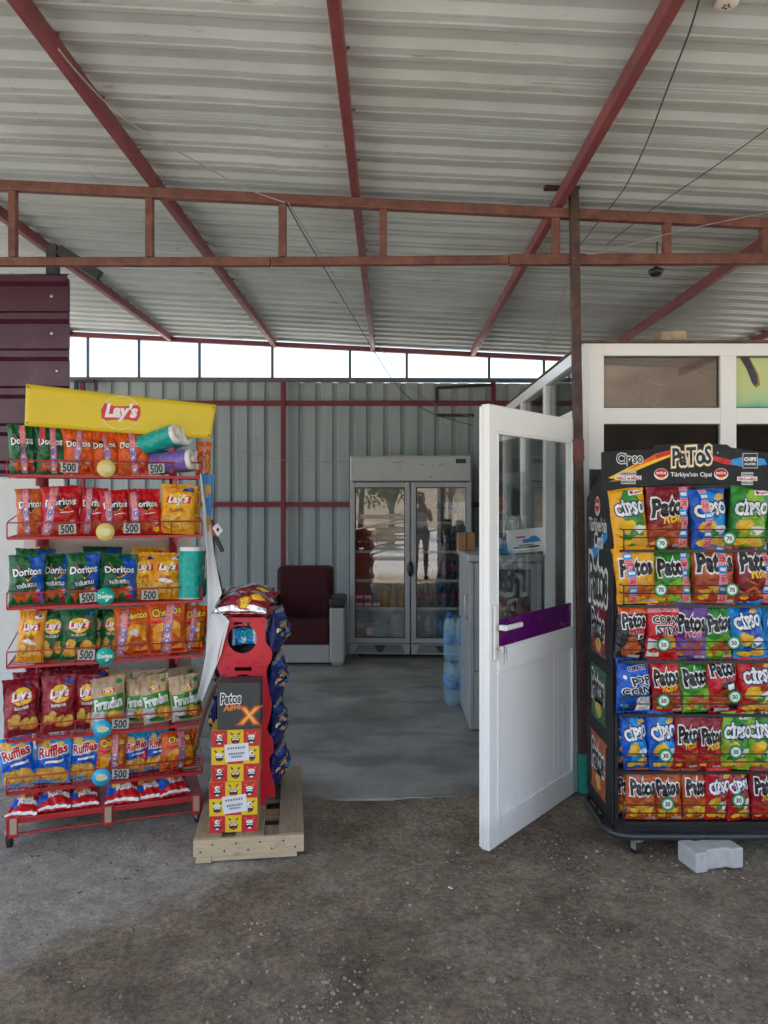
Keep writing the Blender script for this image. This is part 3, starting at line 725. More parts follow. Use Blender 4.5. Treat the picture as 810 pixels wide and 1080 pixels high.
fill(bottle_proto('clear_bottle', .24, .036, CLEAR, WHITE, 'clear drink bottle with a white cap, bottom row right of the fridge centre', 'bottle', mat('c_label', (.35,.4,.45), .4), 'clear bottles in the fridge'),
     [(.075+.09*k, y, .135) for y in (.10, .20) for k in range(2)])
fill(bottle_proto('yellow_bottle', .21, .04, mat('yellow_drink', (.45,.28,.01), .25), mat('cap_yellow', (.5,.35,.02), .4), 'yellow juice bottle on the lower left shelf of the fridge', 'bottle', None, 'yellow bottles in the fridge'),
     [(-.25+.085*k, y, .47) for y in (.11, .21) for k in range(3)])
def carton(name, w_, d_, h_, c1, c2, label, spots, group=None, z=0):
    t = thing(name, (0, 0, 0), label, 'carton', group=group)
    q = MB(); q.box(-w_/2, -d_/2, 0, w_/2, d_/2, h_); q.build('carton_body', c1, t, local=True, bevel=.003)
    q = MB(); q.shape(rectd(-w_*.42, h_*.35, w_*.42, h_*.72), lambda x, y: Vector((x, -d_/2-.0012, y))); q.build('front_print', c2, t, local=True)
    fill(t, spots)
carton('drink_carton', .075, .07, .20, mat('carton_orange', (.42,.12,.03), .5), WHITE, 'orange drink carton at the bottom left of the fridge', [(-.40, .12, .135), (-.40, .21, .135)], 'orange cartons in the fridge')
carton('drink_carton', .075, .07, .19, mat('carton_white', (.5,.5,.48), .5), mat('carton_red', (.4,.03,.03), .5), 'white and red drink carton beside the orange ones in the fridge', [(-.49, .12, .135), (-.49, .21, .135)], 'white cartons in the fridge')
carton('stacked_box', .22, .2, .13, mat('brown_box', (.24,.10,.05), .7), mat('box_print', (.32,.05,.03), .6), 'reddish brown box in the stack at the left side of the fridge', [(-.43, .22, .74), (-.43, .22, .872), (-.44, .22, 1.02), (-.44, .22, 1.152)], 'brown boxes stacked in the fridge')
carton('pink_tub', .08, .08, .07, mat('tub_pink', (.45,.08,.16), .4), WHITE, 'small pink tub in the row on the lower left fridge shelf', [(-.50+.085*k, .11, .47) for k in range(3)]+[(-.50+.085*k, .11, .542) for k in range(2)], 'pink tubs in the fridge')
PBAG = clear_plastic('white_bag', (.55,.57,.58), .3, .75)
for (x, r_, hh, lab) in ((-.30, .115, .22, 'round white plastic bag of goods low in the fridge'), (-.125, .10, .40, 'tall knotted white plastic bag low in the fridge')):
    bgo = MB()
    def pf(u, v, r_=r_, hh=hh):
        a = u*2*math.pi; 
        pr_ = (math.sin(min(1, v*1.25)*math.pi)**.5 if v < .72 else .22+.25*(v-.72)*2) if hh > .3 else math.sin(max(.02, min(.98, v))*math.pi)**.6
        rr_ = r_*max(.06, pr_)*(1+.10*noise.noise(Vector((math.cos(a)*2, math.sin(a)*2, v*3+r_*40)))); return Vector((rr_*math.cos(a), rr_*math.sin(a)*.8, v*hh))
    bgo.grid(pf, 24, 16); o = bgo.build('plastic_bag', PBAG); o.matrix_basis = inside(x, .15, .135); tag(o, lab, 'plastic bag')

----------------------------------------

:: Aim of the task ::
Return the material exactly as given, apart from the pictures.

:: Written response ::
Keep writing the Blender script for this image. This is part 3, starting at line 725. More parts follow. Use Blender 4.5. Treat the picture as 810 pixels wide and 1080 pixels high.
fill(bottle_proto('clear_bottle', .24, .036, CLEAR, WHITE, 'clear drink bottle with a white cap, bottom row right of the fridge centre', 'bottle', mat('c_label', (.35,.4,.45), .4), 'clear bottles in the fridge'),
     [(.075+.09*k, y, .135) for y in (.10, .20) for k in range(2)])
fill(bottle_proto('yellow_bottle', .21, .04, mat('yellow_drink', (.45,.28,.01), .25), mat('cap_yellow', (.5,.35,.02), .4), 'yellow juice bottle on the lower left shelf of the fridge', 'bottle', None, 'yellow bottles in the fridge'),
     [(-.25+.085*k, y, .47) for y in (.11, .21) for k in range(3)])
def carton(name, w_, d_, h_, c1, c2, label, spots, group=None, z=0):
    t = thing(name, (0, 0, 0), label, 'carton', group=group)
    q = MB(); q.box(-w_/2, -d_/2, 0, w_/2, d_/2, h_); q.build('carton_body', c1, t, local=True, bevel=.003)
    q = MB(); q.shape(rectd(-w_*.42, h_*.35, w_*.42, h_*.72), lambda x, y: Vector((x, -d_/2-.0012, y))); q.build('front_print', c2, t, local=True)
    fill(t, spots)
carton('drink_carton', .075, .07, .20, mat('carton_orange', (.42,.12,.03), .5), WHITE, 'orange drink carton at the bottom left of the fridge', [(-.40, .12, .135), (-.40, .21, .135)], 'orange cartons in the fridge')
carton('drink_carton', .075, .07, .19, mat('carton_white', (.5,.5,.48), .5), mat('carton_red', (.4,.03,.03), .5), 'white and red drink carton beside the orange ones in the fridge', [(-.49, .12, .135), (-.49, .21, .135)], 'white cartons in the fridge')
carton('stacked_box', .22, .2, .13, mat('brown_box', (.24,.10,.05), .7), mat('box_print', (.32,.05,.03), .6), 'reddish brown box in the stack at the left side of the fridge', [(-.43, .22, .74), (-.43, .22, .872), (-.44, .22, 1.02), (-.44, .22, 1.152)], 'brown boxes stacked in the fridge')
carton('pink_tub', .08, .08, .07, mat('tub_pink', (.45,.08,.16), .4), WHITE, 'small pink tub in the row on the lower left fridge shelf', [(-.50+.085*k, .11, .47) for k in range(3)]+[(-.50+.085*k, .11, .542) for k in range(2)], 'pink tubs in the fridge')
PBAG = clear_plastic('white_bag', (.55,.57,.58), .3, .75)
for (x, r_, hh, lab) in ((-.30, .115, .22, 'round white plastic bag of goods low in the fridge'), (-.125, .10, .40, 'tall knotted white plastic bag low in the fridge')):
    bgo = MB()
    def pf(u, v, r_=r_, hh=hh):
        a = u*2*math.pi; 
        pr_ = (math.sin(min(1, v*1.25)*math.pi)**.5 if v < .72 else .22+.25*(v-.72)*2) if hh > .3 else math.sin(max(.02, min(.98, v))*math.pi)**.6
        rr_ = r_*max(.06, pr_)*(1+.10*noise.noise(Vector((math.cos(a)*2, math.sin(a)*2, v*3+r_*40)))); return Vector((rr_*math.cos(a), rr_*math.sin(a)*.8, v*hh))
    bgo.grid(pf, 24, 16); o = bgo.build('plastic_bag', PBAG); o.matrix_basis = inside(x, .15, .135); tag(o, lab, 'plastic bag')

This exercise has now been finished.